[START INFORMATION SUPPLIED]

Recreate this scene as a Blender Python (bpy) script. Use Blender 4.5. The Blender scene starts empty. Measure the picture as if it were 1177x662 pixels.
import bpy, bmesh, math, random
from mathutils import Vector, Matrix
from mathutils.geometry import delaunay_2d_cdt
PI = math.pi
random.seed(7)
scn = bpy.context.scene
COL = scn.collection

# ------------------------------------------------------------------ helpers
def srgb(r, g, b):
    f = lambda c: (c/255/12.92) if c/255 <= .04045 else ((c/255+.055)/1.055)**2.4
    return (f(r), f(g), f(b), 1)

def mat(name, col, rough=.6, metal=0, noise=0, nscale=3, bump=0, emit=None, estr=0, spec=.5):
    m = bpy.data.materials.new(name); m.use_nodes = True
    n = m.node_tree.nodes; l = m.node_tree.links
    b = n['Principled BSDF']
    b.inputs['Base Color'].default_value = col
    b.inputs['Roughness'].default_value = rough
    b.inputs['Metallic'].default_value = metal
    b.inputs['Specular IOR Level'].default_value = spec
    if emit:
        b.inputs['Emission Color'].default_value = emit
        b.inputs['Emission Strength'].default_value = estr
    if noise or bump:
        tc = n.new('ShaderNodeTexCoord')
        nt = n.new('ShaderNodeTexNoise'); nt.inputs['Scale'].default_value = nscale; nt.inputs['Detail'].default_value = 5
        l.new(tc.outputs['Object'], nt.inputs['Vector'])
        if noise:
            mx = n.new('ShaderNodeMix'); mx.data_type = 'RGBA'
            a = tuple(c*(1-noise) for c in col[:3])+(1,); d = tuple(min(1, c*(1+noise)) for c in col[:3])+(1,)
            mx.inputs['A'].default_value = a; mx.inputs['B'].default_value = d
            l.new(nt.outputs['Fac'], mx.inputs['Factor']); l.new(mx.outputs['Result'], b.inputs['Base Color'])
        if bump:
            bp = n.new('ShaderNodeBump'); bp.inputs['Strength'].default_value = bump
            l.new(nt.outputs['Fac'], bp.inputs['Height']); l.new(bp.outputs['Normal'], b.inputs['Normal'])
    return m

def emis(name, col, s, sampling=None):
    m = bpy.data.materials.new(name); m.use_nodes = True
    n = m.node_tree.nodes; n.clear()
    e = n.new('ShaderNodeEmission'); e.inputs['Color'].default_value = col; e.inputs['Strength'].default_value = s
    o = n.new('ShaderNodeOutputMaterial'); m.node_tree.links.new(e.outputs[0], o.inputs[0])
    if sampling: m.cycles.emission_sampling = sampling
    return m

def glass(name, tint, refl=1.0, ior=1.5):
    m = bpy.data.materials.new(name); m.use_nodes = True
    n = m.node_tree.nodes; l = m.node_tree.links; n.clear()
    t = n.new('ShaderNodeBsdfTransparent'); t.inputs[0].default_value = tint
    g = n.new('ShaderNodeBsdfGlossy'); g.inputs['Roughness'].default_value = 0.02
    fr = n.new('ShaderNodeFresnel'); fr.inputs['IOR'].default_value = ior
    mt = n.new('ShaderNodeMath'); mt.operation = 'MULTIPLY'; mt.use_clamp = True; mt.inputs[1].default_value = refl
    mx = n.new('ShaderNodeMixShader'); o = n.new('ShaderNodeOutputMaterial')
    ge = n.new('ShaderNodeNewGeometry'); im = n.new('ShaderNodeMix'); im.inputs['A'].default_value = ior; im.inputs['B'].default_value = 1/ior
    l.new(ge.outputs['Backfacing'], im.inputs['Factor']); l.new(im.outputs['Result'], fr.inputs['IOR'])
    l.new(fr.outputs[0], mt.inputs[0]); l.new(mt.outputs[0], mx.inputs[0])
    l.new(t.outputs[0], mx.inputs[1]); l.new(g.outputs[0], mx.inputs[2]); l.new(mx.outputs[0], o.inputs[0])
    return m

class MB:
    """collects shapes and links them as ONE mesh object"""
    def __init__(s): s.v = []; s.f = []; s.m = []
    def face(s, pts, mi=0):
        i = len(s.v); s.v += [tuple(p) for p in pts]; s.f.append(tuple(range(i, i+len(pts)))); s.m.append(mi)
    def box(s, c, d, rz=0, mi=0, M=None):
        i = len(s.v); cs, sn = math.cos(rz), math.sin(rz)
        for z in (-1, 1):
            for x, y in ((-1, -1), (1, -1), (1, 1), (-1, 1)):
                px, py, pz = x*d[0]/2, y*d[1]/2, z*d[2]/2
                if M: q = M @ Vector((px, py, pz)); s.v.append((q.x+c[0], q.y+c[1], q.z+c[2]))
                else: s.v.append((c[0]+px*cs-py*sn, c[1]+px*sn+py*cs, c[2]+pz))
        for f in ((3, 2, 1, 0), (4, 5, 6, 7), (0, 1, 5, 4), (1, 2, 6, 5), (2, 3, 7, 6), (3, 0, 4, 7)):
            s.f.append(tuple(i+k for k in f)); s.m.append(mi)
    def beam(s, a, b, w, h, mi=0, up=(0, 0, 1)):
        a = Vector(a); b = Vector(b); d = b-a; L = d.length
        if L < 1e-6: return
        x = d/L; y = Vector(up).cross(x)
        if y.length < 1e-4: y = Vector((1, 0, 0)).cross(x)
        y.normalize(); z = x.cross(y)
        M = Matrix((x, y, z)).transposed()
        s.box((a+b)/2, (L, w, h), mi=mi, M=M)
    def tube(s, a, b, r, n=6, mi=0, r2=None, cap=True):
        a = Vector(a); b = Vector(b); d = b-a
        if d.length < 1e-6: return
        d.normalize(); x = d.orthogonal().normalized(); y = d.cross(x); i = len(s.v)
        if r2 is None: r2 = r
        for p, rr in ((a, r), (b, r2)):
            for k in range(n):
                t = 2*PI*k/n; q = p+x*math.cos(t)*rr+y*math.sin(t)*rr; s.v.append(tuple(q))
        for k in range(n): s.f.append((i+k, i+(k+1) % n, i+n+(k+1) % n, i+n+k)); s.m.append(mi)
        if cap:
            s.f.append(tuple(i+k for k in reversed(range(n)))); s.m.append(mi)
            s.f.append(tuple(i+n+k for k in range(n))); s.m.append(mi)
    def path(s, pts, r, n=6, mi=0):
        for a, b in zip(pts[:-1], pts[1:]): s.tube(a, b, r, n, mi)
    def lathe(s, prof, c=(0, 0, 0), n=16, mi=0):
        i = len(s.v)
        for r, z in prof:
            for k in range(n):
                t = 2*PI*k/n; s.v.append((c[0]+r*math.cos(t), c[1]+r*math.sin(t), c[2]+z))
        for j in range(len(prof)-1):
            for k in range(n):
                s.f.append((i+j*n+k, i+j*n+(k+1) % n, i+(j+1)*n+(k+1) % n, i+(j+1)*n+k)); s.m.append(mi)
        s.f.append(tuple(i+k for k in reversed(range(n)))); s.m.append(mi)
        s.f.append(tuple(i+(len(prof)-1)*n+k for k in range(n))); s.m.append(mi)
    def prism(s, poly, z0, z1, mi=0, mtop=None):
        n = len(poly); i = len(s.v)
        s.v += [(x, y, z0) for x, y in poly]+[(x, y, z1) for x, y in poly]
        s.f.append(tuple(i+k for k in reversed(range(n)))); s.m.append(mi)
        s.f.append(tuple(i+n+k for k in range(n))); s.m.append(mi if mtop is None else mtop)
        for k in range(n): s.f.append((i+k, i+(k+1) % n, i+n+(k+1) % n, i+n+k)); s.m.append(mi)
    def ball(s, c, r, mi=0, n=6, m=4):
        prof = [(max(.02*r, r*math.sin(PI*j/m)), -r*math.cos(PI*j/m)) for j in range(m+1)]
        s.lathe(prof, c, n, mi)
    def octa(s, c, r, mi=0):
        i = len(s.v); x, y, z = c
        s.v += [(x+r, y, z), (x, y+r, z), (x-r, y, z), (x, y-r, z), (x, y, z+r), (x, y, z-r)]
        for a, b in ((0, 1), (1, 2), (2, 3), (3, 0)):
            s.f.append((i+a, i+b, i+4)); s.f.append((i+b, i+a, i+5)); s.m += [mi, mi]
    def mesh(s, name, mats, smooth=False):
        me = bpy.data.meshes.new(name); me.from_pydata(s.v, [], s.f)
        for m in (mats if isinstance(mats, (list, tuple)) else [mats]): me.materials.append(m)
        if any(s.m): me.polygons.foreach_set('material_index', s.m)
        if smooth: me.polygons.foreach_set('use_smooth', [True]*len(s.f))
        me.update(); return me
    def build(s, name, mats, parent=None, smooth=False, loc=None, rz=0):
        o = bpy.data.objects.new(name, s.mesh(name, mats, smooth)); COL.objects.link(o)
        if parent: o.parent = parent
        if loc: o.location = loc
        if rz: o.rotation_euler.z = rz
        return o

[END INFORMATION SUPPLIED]

__GIVEN EXERCISE__: Exactly as they stand, set down the lines from the top of the data through the line with "COL = scn.collection".

__PROBLEM SOLUTION__:
Recreate this scene as a Blender Python (bpy) script. Use Blender 4.5. The Blender scene starts empty. Measure the picture as if it were 1177x662 pixels.
import bpy, bmesh, math, random
from mathutils import Vector, Matrix
from mathutils.geometry import delaunay_2d_cdt
PI = math.pi
random.seed(7)
scn = bpy.context.scene
COL = scn.collection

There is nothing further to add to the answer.